START Record set
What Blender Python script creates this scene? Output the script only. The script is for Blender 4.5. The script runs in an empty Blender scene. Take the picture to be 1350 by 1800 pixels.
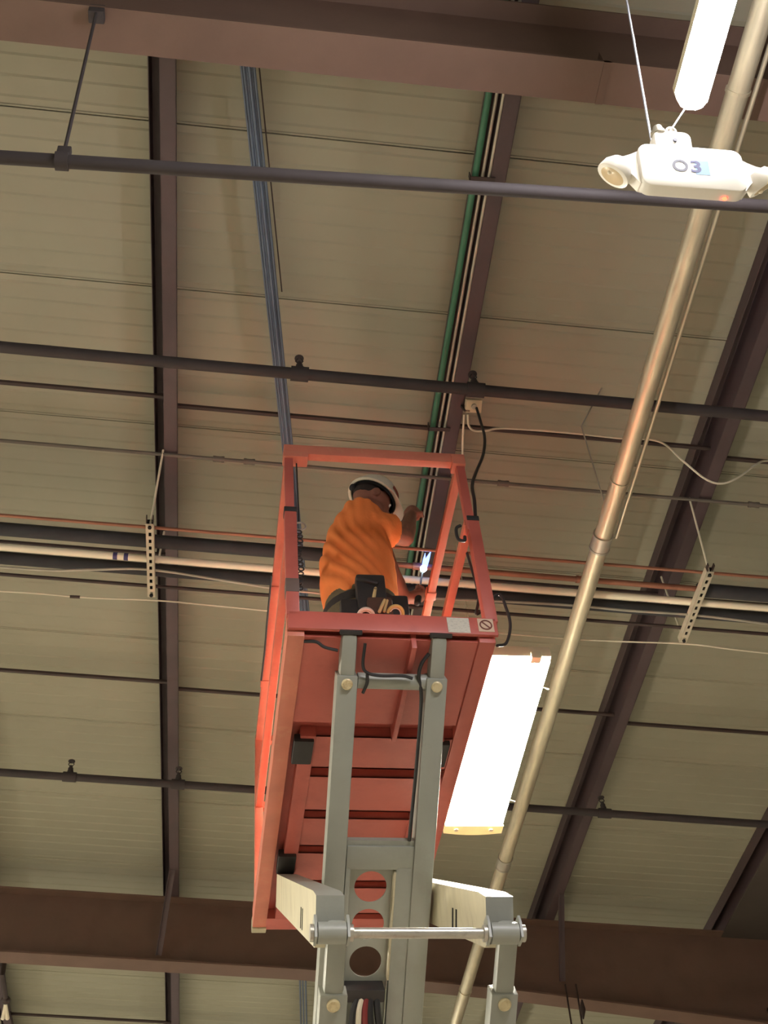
import bpy, bmesh, math, random
from math import sin, cos, pi, radians, sqrt, atan2
from mathutils import Vector as V, Matrix, noise
random.seed(7)
scene = bpy.context.scene
COL = scene.collection

# ------------------------------------------------------------------ camera, world, exposure
FPX = 2210.12                                   # focal length in pixels of the 1350 x 1800 frame
RT = V((0.99217, -0.10608, -0.07177)).normalized()
FW = V((0.12450, 0.66354, 0.73771)).normalized()
PITCH, ROLL, YAW = radians(47.53728), radians(-6.09841), radians(10.62800)
FW = V((sin(YAW)*cos(PITCH), cos(YAW)*cos(PITCH), sin(PITCH)))
_rt = V((cos(YAW), -sin(YAW), 0)); _up = _rt.cross(FW)
RT = _rt*cos(ROLL) + _up*sin(ROLL)
UP = -_rt*sin(ROLL) + _up*cos(ROLL)
CAM = V((0, 0, 1.6))
cd = bpy.data.cameras.new('camera'); cam = bpy.data.objects.new('camera', cd); COL.objects.link(cam)
m = Matrix((RT, UP, -FW)).transposed().to_4x4(); m.translation = CAM
cam.matrix_world = m
cd.sensor_fit = 'VERTICAL'; cd.sensor_height = 24.0; cd.lens = 24.0*FPX/1800.0
cd.clip_start = 0.05; cd.clip_end = 200
scene.camera = cam

w = bpy.data.worlds.new('hall_ambient'); scene.world = w; w.use_nodes = True
w.node_tree.nodes['Background'].inputs[0].default_value = (1.0, 0.95, 0.86, 1)
w.node_tree.nodes['Background'].inputs[1].default_value = 0.05
scene.view_settings.view_transform = 'Standard'
scene.view_settings.look = 'None'
scene.view_settings.exposure = 1.65
scene.view_settings.gamma = 1.0
scene.view_settings.use_curve_mapping = False
scene.cycles.max_bounces = 4; scene.cycles.diffuse_bounces = 3; scene.cycles.glossy_bounces = 2
LAMP = 78.0                                     # radiance of the lamp diffusers

# ------------------------------------------------------------------ survey: sight lines of the hall
H0, TH = 7.27, radians(4.44)                    # roof underside at x = 0, roof pitch (falls to the right)
TT = math.tan(TH)
def ray(x, y): return FW + RT*((x-675)/FPX) - UP*((y-900)/FPX)
def roofz(x, h=0): return H0 - h - TT*x
def at_roof(x, y, h):
    d = ray(x, y); return CAM + d*((H0-h-CAM.z)/(d.z+TT*d.x))
def at_z(x, y, z):
    d = ray(x, y); return CAM + d*((z-CAM.z)/d.z)
def at_y(x, y, Y):
    d = ray(x, y); return CAM + d*(Y/d.y)

# ------------------------------------------------------------------ materials
def lin(r, g, b):
    f = lambda c: (c/255/12.92) if c <= 10 else ((c/255+0.055)/1.055)**2.4
    return (f(r), f(g), f(b), 1)
MATS = {}
def mat(name, rgb, rough=.6, metal=0, var=.12, scale=6, bump=0, bscale=40, dirt=None, dscale=2.5, damount=.5, emit=None, estr=0, randomise=0, spec=.5, stretch=None, trans=0):
    m = bpy.data.materials.new(name); m.use_nodes = True; nt = m.node_tree; N = nt.nodes; L = nt.links
    b = N['Principled BSDF']; b.inputs['Roughness'].default_value = rough; b.inputs['Metallic'].default_value = metal
    b.inputs['Specular IOR Level'].default_value = spec
    base = lin(*rgb); tc = N.new('ShaderNodeTexCoord'); src = tc.outputs['Object']
    if stretch:
        mp = N.new('ShaderNodeMapping'); mp.inputs['Scale'].default_value = stretch; L.new(src, mp.inputs[0]); src = mp.outputs[0]
    nz = N.new('ShaderNodeTexNoise'); nz.inputs['Scale'].default_value = scale; nz.inputs['Detail'].default_value = 5; L.new(src, nz.inputs['Vector'])
    rp = N.new('ShaderNodeValToRGB'); L.new(nz.outputs['Fac'], rp.inputs[0])
    rp.color_ramp.elements[0].position = .3; rp.color_ramp.elements[1].position = .7
    rp.color_ramp.elements[0].color = tuple(c*(1-var) for c in base[:3])+(1,)
    rp.color_ramp.elements[1].color = tuple(min(1, c*(1+var)) for c in base[:3])+(1,)
    out = rp.outputs[0]
    if dirt:
        n2 = N.new('ShaderNodeTexNoise'); n2.inputs['Scale'].default_value = dscale; n2.inputs['Detail'].default_value = 8; n2.inputs['Roughness'].default_value = .7; L.new(src, n2.inputs['Vector'])
        r2 = N.new('ShaderNodeValToRGB'); r2.color_ramp.elements[0].position = .52; r2.color_ramp.elements[1].position = .68; L.new(n2.outputs['Fac'], r2.inputs[0])
        mu = N.new('ShaderNodeMath'); mu.operation = 'MULTIPLY'; mu.inputs[1].default_value = damount; L.new(r2.outputs[0], mu.inputs[0])
        mx = N.new('ShaderNodeMixRGB'); L.new(mu.outputs[0], mx.inputs[0]); L.new(out, mx.inputs[1]); mx.inputs[2].default_value = lin(*dirt); out = mx.outputs[0]
    if randomise:
        oi = N.new('ShaderNodeObjectInfo'); mr = N.new('ShaderNodeMapRange'); mr.inputs[3].default_value = 1-randomise; mr.inputs[4].default_value = 1+randomise
        L.new(oi.outputs['Random'], mr.inputs[0]); hs = N.new('ShaderNodeHueSaturation'); L.new(mr.outputs[0], hs.inputs['Value']); L.new(out, hs.inputs['Color']); out = hs.outputs[0]
    L.new(out, b.inputs['Base Color'])
    if bump:
        n3 = N.new('ShaderNodeTexNoise'); n3.inputs['Scale'].default_value = bscale; n3.inputs['Detail'].default_value = 4; L.new(src, n3.inputs['Vector'])
        bp = N.new('ShaderNodeBump'); bp.inputs['Strength'].default_value = bump; bp.inputs['Distance'].default_value = .01
        L.new(n3.outputs['Fac'], bp.inputs['Height']); L.new(bp.outputs[0], b.inputs['Normal'])
    if emit:
        b.inputs['Emission Color'].default_value = lin(*emit); b.inputs['Emission Strength'].default_value = estr
    if trans:
        b.inputs['Transmission Weight'].default_value = trans
    MATS[name] = m; return m

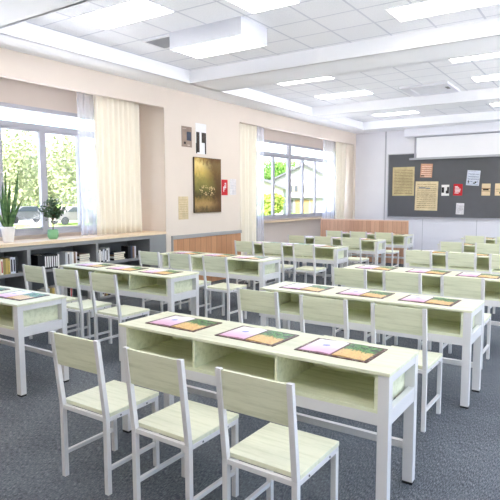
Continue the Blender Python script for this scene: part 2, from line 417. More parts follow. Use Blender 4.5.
# ------------------------------------------------------------------ bookcase and counter under the near window
XB0 = -6.80
bc = thing('bookcase', 'long low grey open bookcase under the near window', 'bookcase', (-6.55, 4.1, 0))
def BB(name, m, d, bev=0):
    d = [d] if not isinstance(d[0], (tuple, list)) else d
    return B(name, m, [(a+6.55, b+6.55, c-4.1, e-4.1, f_, g_) for a, b, c, e, f_, g_ in d], bc, bev)
DIV = [1.89, 3.01, 4.14, 5.27]
BB('back_panel', M['grey_dark'], (-6.86, -6.84, 1.52, 6.39, .08, .93))
BB('plinth', M['grey_dark'], (-6.84, -6.34, 1.52, 6.39, 0, .08))
for y in DIV: BB('divider', M['grey_case'], (-6.84, -6.305, y, y+.045, .08, .93))
BB('side_panel', M['grey_case'], (-6.86, -6.302, 6.39, 6.775, 0, .985))
BB('front_rail', M['grey_case'], (-6.84, -6.305, 1.52, 6.39, .93, .985))
ys = [1.52] + DIV + [6.39]
for i in range(len(ys)-1):
    a = ys[i] + (.045 if i else 0)
    BB('shelf', M['grey_case'], (-6.84, -6.315, a, ys[i+1], .60, .637))
    BB('shelf', M['grey_case'], (-6.84, -6.315, a, ys[i+1], .08, .11))
o = B('oak_counter', M['counter'], (-6.865, -6.29, 1.51, 6.775, .986, 1.028), bevel=.004); tag(o, 'pale oak countertop running under the near window', 'countertop')

# books, each one its own thing
def book(y, th, h, d, z, rgb, label, band=None, lean=0, parts=True):
    t = thing('book', label, 'book', (-6.36, y+th/2, z), 0, 'books in the grey bookcase'); t.rotation_euler = (lean, 0, 0)
    m = mat('book_cover', rgb, .5, .05, 20)
    B('cover', m, [(-d, 0, -th/2, -th/2+.002, 0, h), (-d, 0, th/2-.002, th/2, 0, h), (-.003, 0, -th/2+.002, th/2-.002, 0, h)], t)
    B('page_block', PAGE, (-d+.004, -.003, -th/2+.002, th/2-.002, .003, h-.004), t)
    if band: B('spine_label', BAND[band], (0, .0008, -th*.3, th*.3, h*.12, h*.86), t)
    return t
PAGE = mat('book_pages', (232, 226, 208), .8, .03, 40)
BAND = {'white': mat('pale_spine_strip', (226, 226, 228), .5, .03), 'red': mat('red_spine_strip', (190, 60, 60), .5, .05), 'dark': mat('dark_spine_strip', (60, 60, 70), .5, .05), 'gold': mat('gold_spine_strip', (206, 180, 96), .5, .05)}
NTH = 'first second third fourth fifth sixth seventh eighth ninth tenth eleventh twelfth'.split()
def row(y, z, seq, where):
    nm = []
    for i, (cn, rgb, th, h, band) in enumerate(seq):
        prev = seq[i-1][0] if i else None
        lab = '%s book upright on the %s' % (cn, where)
        lab += ', leftmost' if i == 0 else ', rightmost' if i == len(seq)-1 else ', %s from left' % NTH[i]
        book(y, th, h, random.uniform(.15, .19), z, rgb, lab, band); y += th+.0012
    return y
WH, CR, PK, OL, GD, BL, BK, LG, BR, NV = (232,230,226), (226,214,190), (224,190,186), (150,136,84), (190,166,92), (204,210,224), (26,26,30), (196,200,206), (124,98,82), (58,64,84)
row(3.68, .637, [('white', WH, .03, .19, None), ('pink', PK, .028, .20, 'red'), ('white', WH, .032, .195, 'red'), ('cream', CR, .03, .2, None), ('white', WH, .026, .2, 'red'), ('olive', OL, .036, .2, None), ('gold', GD, .03, .205, None), ('olive', OL, .03, .2, 'gold'),
     ('pale blue', BL, .036, .215, 'dark'), ('pale blue', BL, .034, .21, 'dark'), ('black', BK, .03, .215, None)], 'upper shelf at the left photo edge')
y = row(4.33, .637, [('black', BK, .05, .2, None), ('black', BK, .05, .2, None)] + [('black striped', BK, .034, .205-.002*i, 'white') for i in range(6)] + [('white', WH, .022, .19, None)], 'upper shelf below the shrub')
row(4.77, .637, [('light grey', LG, .036, .2, None), ('white', WH, .034, .205, 'dark'), ('light grey', LG, .036, .2, None), ('white', WH, .03, .2, None), ('brown', BR, .034, .2, None), ('white', WH, .022, .195, None)], 'upper shelf right of the black volumes')
row(5.335, .637, [('black striped', BK, .04, .17, 'white'), ('white', WH, .026, .19, None), ('black', BK, .04, .19, 'white'), ('light grey', LG, .03, .2, None), ('dark', NV, .036, .195, 'white'), ('white', WH, .03, .2, 'dark'), ('light grey', LG, .03, .205, None)], 'upper shelf below the cream curtain')
row(5.95, .637, [('black', BK, .06, .2, None), ('dark', NV, .04, .2, None), ('brown', BR, .04, .185, None), ('light grey', LG, .03, .19, None)], 'right end of the upper shelf')
def pile(y, w, z, cols, where):
    for i, (cn, rgb) in enumerate(cols):
        th = .03; dd = w*random.uniform(.86, 1)
        t = thing('book', '%s book lying flat on the %s, %s from the bottom' % (cn, where, NTH[i]), 'book', (-6.36, y, z), random.uniform(-.03, .03), 'flat piles of books')
        m = mat('book_cover', rgb, .5, .05, 20)
        B('cover', m, [(-.2, 0, 0, dd, 0, .003), (-.2, 0, 0, dd, th-.003, th), (-.2, 0, 0, .003, .003, th-.003)], t)
        B('page_block', PAGE, (-.196, -.004, .003, dd-.003, .003, th-.003), t)
        z += th+.0005
pile(5.01, .2, .637, [('dark', NV), ('white', WH), ('black', BK), ('light grey', LG), ('brown', BR)], 'shelf under the round shrub')
pile(5.66, .24, .637, [('black', BK), ('white', WH), ('brown', BR), ('dark', NV)], 'shelf below the cream curtain')
row(4.42, .11, [('white', WH, .04, .24, None), ('light grey', LG, .034, .26, None), ('olive', OL, .04, .25, None), ('gold', GD, .034, .255, None), ('cream', CR, .03, .25, None), ('white', WH, .036, .26, 'dark'), ('light grey', LG, .036, .27, None), ('white', WH, .03, .25, None), ('brown', BR, .03, .25, None), ('light grey', LG, .04, .26, 'dark'), ('black', BK, .05, .26, None), ('white', WH, .03, .25, 'red')], 'lower shelf below the shrub')
row(5.37, .11, [('light grey', LG, .04, .25, None), ('white', WH, .036, .26, 'dark'), ('brown', BR, .034, .25, None), ('olive', OL, .036, .25, 'gold'), ('black', BK, .05, .26, None), ('light grey', LG, .034, .25, None), ('cream', CR, .03, .25, None)], 'lower shelf below the cream curtain')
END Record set
#### [Description of the task]
Please restate the material above line by line, exactly, beginning at its first line and ending with the line that contains "scene.camera = cam", without any pictures.

#### [The output]
What Blender Python script creates this scene? Output the script only. The script is for Blender 4.5. The script runs in an empty Blender scene. Take the picture to be 1350 by 1800 pixels.
import bpy, bmesh, math, random
from math import sin, cos, pi, radians, sqrt, atan2
from mathutils import Vector as V, Matrix, noise
random.seed(7)
scene = bpy.context.scene
COL = scene.collection

# ------------------------------------------------------------------ camera, world, exposure
FPX = 2210.12                                   # focal length in pixels of the 1350 x 1800 frame
RT = V((0.99217, -0.10608, -0.07177)).normalized()
FW = V((0.12450, 0.66354, 0.73771)).normalized()
PITCH, ROLL, YAW = radians(47.53728), radians(-6.09841), radians(10.62800)
FW = V((sin(YAW)*cos(PITCH), cos(YAW)*cos(PITCH), sin(PITCH)))
_rt = V((cos(YAW), -sin(YAW), 0)); _up = _rt.cross(FW)
RT = _rt*cos(ROLL) + _up*sin(ROLL)
UP = -_rt*sin(ROLL) + _up*cos(ROLL)
CAM = V((0, 0, 1.6))
cd = bpy.data.cameras.new('camera'); cam = bpy.data.objects.new('camera', cd); COL.objects.link(cam)
m = Matrix((RT, UP, -FW)).transposed().to_4x4(); m.translation = CAM
cam.matrix_world = m
cd.sensor_fit = 'VERTICAL'; cd.sensor_height = 24.0; cd.lens = 24.0*FPX/1800.0
cd.clip_start = 0.05; cd.clip_end = 200
scene.camera = cam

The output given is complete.